Once profiles and component definitions exist, teams can automate the SSP itself. Appendix entry 10_CODE_4 includes a Python utility that parses Terraform, enriches it with component definitions, and emits an OSCAL-compliant SSP. The script integrates with AWS STS to stamp account identifiers and timestamps, ensuring that every generated SSP reflects the live estate.

Assure once, comply many in policy design

Policy-as-code catalogues embody the assure once, comply many mindset introduced in Governance as Code. Controls are written once, versioned, and then tagged with metadata that links each policy primitive to the external and internal obligations it satisfies. A single IAM policy module can therefore be evaluated across multiple frameworks without re-implementing business logic.

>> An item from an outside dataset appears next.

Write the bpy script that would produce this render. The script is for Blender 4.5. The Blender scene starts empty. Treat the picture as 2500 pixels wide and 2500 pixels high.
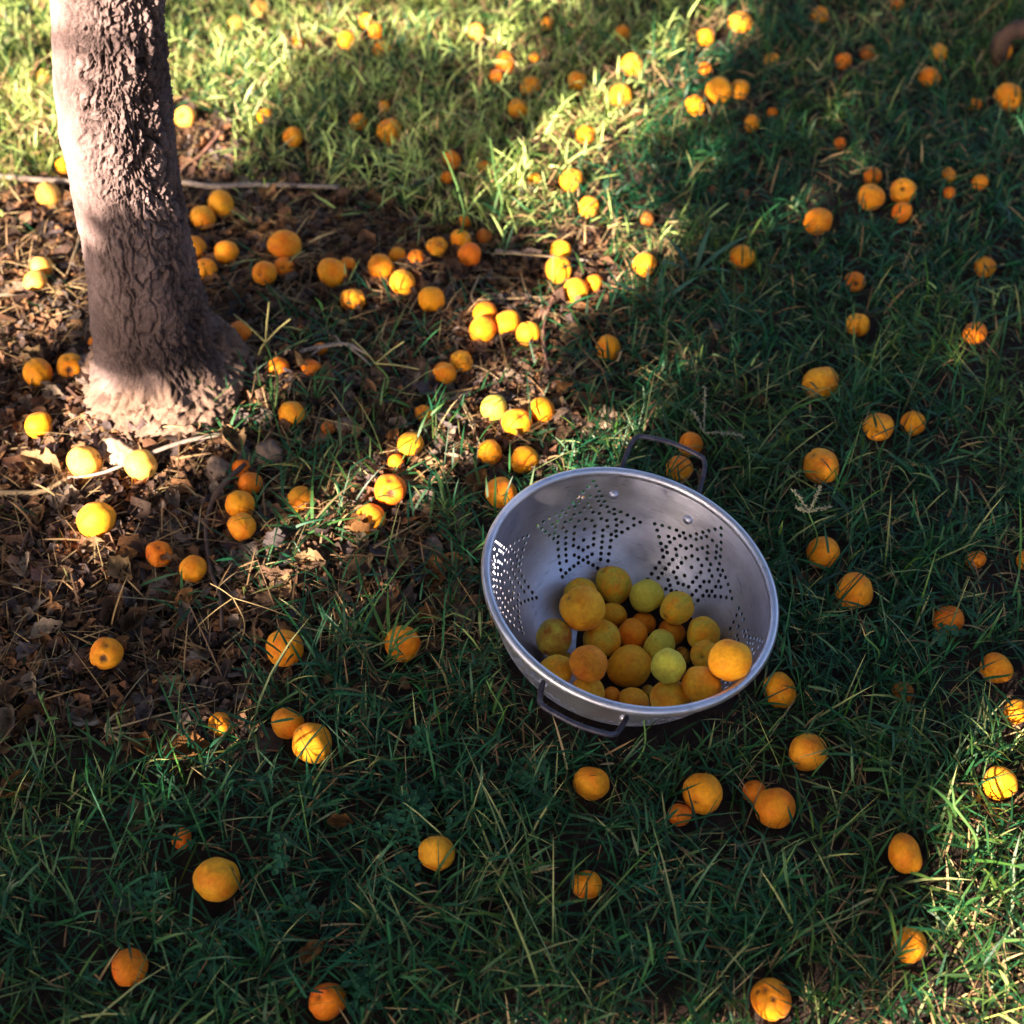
import bpy, bmesh, math, random
import numpy as np
from mathutils import Vector, Matrix, Euler, geometry

S = bpy.context.scene
COL = S.collection
rng = np.random.default_rng(7)
random.seed(7)

# ------------------------------------------------------------------ camera
H, PITCH, FF = 1.2, math.radians(49), 1.452
cam = bpy.data.objects.new('camera', bpy.data.cameras.new('camera'))
COL.objects.link(cam)
cam.location = (0, 0, H)
cam.rotation_euler = (math.pi/2 - PITCH, 0, 0)
cam.data.sensor_width = 36
cam.data.lens = 36*FF
cam.data.clip_start, cam.data.clip_end = .05, 500
cam.data.dof.use_dof = True
cam.data.dof.focus_distance = 1.40
cam.data.dof.aperture_fstop = 4.6
S.camera = cam

# ------------------------------------------------------------------ light
SUN_EL, SUN_AZ = math.radians(25), math.radians(54)       # from the left, a little from behind the camera
TO_SUN = np.array([-math.cos(SUN_AZ)*math.cos(SUN_EL), -math.sin(SUN_AZ)*math.cos(SUN_EL), math.sin(SUN_EL)])
world = bpy.data.worlds.new('World'); S.world = world; world.use_nodes = True
nt = world.node_tree; nt.nodes.clear()
sky = nt.nodes.new('ShaderNodeTexSky'); sky.sky_type = 'NISHITA'; sky.sun_disc = False
sky.sun_elevation = SUN_EL; sky.dust_density = 4.; sky.ozone_density = .3; sky.air_density = .8
sky.sun_rotation = math.atan2(TO_SUN[0], TO_SUN[1])
bg = nt.nodes.new('ShaderNodeBackground'); bg.inputs[1].default_value = .05
wo = nt.nodes.new('ShaderNodeOutputWorld')
nt.links.new(sky.outputs[0], bg.inputs[0]); nt.links.new(bg.outputs[0], wo.inputs[0])
sl = bpy.data.lights.new('sun', 'SUN'); sl.energy = 5.0; sl.angle = math.radians(.53); sl.color = (1, .83, .62)
sun = bpy.data.objects.new('sun', sl); COL.objects.link(sun)
sun.rotation_euler = Vector(TO_SUN).to_track_quat('Z', 'Y').to_euler()
S.view_settings.view_transform = 'Standard'; S.view_settings.look = 'None'
S.view_settings.exposure = 2.85; S.view_settings.gamma = 1
S.render.engine = 'CYCLES'
S.cycles.max_bounces = 6; S.cycles.diffuse_bounces = 3; S.cycles.glossy_bounces = 3
S.cycles.transmission_bounces = 4; S.cycles.transparent_max_bounces = 4
S.cycles.use_denoising = True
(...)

package enterprise.identity.mfa

control_id := "SEC-ID-001"
title := "Enforce MFA for all human identities in production"

violation[identity] {
    identity := input.identities[_]
    identity.type == "human"
    not identity.mfa_enabled
}

framework_mappings := {
    "iso_27001": ["A.5", "A.8"],
    "soc_2": ["CC6.1", "CC6.6"],
    "nist_800_53": ["IA-2(1)", "AC-2"],
    "gdpr": ["Article 32"],
    "internal": ["SEC-ID-001"]
}

evidence_sources := [
    "ci/policy-report.json",
    "evidence/mfa-snapshot-YYYYMM.json"
]

The policy is evaluated inside CI pipelines, Terraform plan checks, and periodic drift detection jobs. Each execution produces a machine-readable artefact—JSON reports, signed logs, configuration snapshots—that is versioned alongside the policy itself. Evidence is collected once, then catalogued so that auditors mapping ISO 27001 Annex A controls or SOC 2 Trust Service Criteria can rely on the same artefacts without triggering duplicate reviews. The Evidence as Code chapter expands on how pipelines package and publish those artefacts, while Compliance and Regulatory Adherence shows how mappings are rendered in a Control Mapping Matrix for downstream consumption.

Implementation roadmap for European delivery teams

Successful PaC programmes blend technology with process change. A staged roadmap typically includes:

  1. Policy inventory: Catalogue existing manual controls, identify overlaps, and prioritise high-risk scenarios such as public exposure of administrative ports.
  2. Pilot automation: Implement a thin slice of OPA policies in a non-production CI pipeline, capturing metrics on prevented misconfigurations.
  3. Evidence harmonisation: Map policies to OSCAL catalogues and create the first organisation-specific profile so that governance teams can trace coverage.
  4. Operational integration: Stream evaluation logs to security operations, define escalation workflows, and update service-level objectives to include policy violations.
  5. Continuous improvement: Expand policy libraries, refactor shared modules, and review KPIs with stakeholders to ensure automation keeps pace with regulatory change.

Key takeaways

  • PaC transforms governance from a periodic activity into a continuous safety net that keeps pace with daily releases.
  • OPA and Rego provide a portable, testable way to encode complex EU and UK regulatory requirements.
  • OSCAL links policy enforcement with audit evidence, reducing the overhead of external assessments.
  • Diagrams in Figures 10.1 and 10.2 illustrate how policy guardrails span the delivery lifecycle and how capability building blocks interrelate.
  • Detailed Rego, OSCAL, and automation listings live in Appendix entries 10_CODE_1 to 10_CODE_4 for engineers who need implementation guidance.